Mechanical relaxation phenomena in polyimide and poly(2,6‐dimethyl‐p‐phenylene oxide) from 100°K to 700°K

Abstract

Existing dynamic mechanical relaxation data on two polymers containing aromatic groups in the backbone chain, viz., polyimide PI, and poly(2,6‐dimethyl‐p‐phenylene oxide), PDMPO, are reviewed and new data bearing on specimen purity and water content are presented. It is demonstrated that three separate relaxation processes are normally present in both polymers in the temperature range from about 100–400°K. The lowest temperature relaxation, designated γ, occurs in the 100–180°K range and is considered to arise from limited rotational oscillation of some phenylene rings about the 1,4 axis.
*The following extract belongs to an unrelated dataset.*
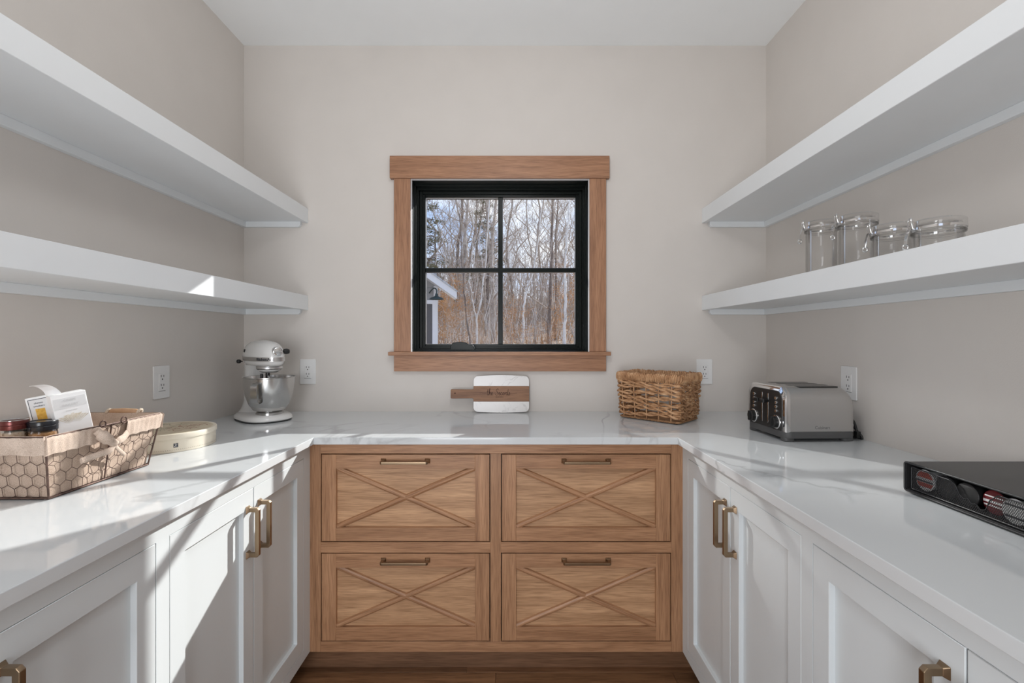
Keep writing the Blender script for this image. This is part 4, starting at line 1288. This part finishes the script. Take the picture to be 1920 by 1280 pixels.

Another relaxation process, designated β arises from the presence of water in the polymer. Its strength increases with increase of water content, its activation energy is about 10–12 kcal/mole, and it occurs in the 180–190°K range at 1 Hz. A higher strength secondary glass relaxation process, designated β*, occurs in the 280–400°K range at usual measuring frequencies (1 Hz to 10⁴ Hz). This relaxation is thought to be associated with the combined reorientational motion, of rings and connecting atoms of the monomer unit in “defect” regions, or regions of poor chain packing. As such, its position is affected by sample history. Both polymers also show a rise in damping in the high temperature region indicative of additional main chain motions. In addition to the above relaxations, PDMPO shows a δ‐relaxation below liquid nitrogen temperatures, associated with onset of Me rotation and PI shows an additional small relaxation near 500°K.